In the United States, at the beginning of the 1900s, major changes are taking place in the way people live and work. Until recently, the majority of Americans have lived on farms or in small towns. Now, new factories are opening in cities, producing the first telephones, automobiles, and electric lights. People are rushing to cities to take jobs in these factories and with the companies who own them. Urbanisation is underway.
By 1910, over half the United States’ population will live in an urban area. In the same decade, nearly 9 million immigrants arrive — from Italy, Poland, Russia... Most of them settle in the growing cities. The urban population becomes a mix of many ethnicities and cultures. The nature of the country’s population — its demography — is changing.
City life for the rich is grand and exciting. They live in mansions and work in the first skyscrapers. But the poor work long hours and share cramped rooms within larger houses, called tenements. The factories they work in are crowded, noisy, and dangerous; the companies who own the factories pay little attention to the workers’ health and safety. These companies are focused on producing more and more goods, growing larger, and increasing profits.
Companies that produce similar products often merge so that they don’t have to compete with one another. The United States enters a period of ‘big business’. Leading the country through this time of change is the United States’ youngest ever president: Theodore Roosevelt. Roosevelt worries that some large companies have too much power: they wipe out smaller companies and drive up the price of goods for consumers. So Roosevelt takes several merged companies, sometimes called trusts, to court.
When they are found to break laws around fair business, the courts order the companies to break up. Political changes like these, aimed at helping society as a whole, are known as progressive and Roosevelt’s presidency is part of the Progressive Era. During this decade of demographic, economic, and political change, American popular culture is transforming, too. National magazines like the Saturday Evening Post and Argosy contain a growing number of advertisements for products available everywhere in the country like Kellogg’s cereals and Coca-Cola. The Sears Catalog lets shoppers order everything from underwear to bicycles to be delivered right to their door, wherever they live.
And in 1903, the groundbreaking silent film The Great Train Robbery thrills audiences and starts a wave of new movie releases across the country. But this new shared culture is not open to all Americans. Racist laws and practices bar Black people from many public spaces, like movie theatres. African Americans are mostly excluded in advertising, sports, and book publishing too… with some notable exceptions. Black boxer Jack Johnson gains national fame when he beats a white boxer to gain the heavyweight championship.

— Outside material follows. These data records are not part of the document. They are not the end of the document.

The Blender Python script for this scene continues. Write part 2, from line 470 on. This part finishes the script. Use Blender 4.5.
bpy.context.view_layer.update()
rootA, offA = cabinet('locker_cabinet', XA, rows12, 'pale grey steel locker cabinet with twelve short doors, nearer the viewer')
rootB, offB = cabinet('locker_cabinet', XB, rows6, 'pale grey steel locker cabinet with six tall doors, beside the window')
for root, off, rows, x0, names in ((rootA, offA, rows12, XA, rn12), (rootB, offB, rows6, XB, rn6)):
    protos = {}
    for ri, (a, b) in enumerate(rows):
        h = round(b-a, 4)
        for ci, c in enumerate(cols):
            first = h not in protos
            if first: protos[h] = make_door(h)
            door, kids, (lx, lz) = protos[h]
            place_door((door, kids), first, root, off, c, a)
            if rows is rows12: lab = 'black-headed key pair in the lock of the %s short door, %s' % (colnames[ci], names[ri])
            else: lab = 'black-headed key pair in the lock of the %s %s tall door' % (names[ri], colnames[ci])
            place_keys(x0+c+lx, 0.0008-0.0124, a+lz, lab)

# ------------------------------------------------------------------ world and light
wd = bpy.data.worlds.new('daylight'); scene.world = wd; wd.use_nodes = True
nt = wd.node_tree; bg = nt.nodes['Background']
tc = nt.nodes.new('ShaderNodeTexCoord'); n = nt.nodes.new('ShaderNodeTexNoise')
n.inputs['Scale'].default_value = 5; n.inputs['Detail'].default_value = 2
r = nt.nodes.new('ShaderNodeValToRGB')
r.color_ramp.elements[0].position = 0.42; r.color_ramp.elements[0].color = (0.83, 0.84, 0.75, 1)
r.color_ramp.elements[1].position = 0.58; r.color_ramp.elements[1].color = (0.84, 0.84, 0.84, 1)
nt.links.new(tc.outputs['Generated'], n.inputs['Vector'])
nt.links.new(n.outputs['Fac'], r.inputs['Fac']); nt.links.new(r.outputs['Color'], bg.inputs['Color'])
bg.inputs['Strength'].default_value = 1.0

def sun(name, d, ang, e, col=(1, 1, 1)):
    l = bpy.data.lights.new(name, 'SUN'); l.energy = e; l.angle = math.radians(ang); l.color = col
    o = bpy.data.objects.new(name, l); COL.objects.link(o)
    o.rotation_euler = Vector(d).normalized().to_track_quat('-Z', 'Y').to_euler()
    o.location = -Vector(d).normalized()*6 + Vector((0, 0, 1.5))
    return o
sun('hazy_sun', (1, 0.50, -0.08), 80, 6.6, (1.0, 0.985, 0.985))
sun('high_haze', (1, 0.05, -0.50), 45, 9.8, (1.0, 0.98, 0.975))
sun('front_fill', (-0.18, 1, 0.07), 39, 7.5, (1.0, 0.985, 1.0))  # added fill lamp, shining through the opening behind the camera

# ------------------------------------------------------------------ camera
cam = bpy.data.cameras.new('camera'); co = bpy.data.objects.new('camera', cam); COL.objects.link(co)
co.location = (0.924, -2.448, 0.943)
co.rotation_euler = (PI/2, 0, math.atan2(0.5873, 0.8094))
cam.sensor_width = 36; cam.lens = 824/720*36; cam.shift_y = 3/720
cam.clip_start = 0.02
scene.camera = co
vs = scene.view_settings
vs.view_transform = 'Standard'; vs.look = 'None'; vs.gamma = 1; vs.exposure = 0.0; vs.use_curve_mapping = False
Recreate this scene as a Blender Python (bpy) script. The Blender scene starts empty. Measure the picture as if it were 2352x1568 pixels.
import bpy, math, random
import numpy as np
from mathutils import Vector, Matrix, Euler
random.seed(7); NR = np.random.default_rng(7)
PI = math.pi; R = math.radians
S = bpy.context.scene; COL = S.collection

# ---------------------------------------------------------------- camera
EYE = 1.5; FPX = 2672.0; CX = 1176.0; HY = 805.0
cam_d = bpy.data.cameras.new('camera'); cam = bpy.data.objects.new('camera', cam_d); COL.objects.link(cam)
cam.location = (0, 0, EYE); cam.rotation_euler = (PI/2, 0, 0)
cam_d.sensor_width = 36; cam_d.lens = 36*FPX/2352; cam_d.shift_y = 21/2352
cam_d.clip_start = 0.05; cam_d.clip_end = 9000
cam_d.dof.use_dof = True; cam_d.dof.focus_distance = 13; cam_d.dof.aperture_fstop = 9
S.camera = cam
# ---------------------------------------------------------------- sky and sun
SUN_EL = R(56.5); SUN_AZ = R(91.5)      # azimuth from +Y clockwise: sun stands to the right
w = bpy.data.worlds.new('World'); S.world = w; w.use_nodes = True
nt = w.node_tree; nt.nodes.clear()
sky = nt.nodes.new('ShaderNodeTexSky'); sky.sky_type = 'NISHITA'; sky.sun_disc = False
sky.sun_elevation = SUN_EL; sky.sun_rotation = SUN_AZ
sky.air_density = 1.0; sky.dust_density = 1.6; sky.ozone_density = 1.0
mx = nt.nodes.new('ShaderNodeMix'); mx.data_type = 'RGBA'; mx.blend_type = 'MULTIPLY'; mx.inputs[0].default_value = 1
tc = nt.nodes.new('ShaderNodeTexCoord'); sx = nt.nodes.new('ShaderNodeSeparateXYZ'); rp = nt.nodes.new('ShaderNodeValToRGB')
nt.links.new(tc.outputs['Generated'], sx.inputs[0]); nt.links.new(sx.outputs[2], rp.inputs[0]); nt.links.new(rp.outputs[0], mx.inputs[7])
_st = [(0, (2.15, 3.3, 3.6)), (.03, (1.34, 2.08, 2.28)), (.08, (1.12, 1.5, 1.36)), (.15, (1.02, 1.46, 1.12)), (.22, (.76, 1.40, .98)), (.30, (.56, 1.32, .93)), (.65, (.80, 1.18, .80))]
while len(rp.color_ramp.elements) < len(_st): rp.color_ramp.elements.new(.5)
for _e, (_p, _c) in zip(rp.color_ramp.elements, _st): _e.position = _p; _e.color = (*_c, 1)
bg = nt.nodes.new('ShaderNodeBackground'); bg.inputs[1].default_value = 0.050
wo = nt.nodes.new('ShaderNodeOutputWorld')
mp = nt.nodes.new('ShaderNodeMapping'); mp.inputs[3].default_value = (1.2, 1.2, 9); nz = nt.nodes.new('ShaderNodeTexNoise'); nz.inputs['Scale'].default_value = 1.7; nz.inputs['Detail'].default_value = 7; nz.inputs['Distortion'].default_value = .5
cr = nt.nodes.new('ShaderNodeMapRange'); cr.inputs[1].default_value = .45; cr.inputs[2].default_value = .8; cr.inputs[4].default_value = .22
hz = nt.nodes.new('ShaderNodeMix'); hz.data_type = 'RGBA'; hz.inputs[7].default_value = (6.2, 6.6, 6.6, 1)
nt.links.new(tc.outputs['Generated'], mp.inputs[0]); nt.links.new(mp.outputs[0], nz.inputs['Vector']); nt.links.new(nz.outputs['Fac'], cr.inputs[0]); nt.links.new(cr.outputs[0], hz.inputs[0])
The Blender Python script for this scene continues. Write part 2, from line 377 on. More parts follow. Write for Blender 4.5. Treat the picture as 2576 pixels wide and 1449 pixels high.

Author Charles W. Chesnutt writes on racial problems in America’s South and is reviewed extensively across the country. And in towns in the South, where Black sports players are banned from joining white teams, Black baseball leagues produce several of the country’s top players. In 1901, Roosevelt exclaimed that the new century “must inevitably be one of tremendous triumph or tremendous failure for the whole human race”. In the first decade of this new century, rapid advances in industry and the beginnings of major social reform make triumph seem inevitable… but a darker side of the industrial revolution is looming.
In the next decade, the United States will be involved in the first global tragedy of the 1900s.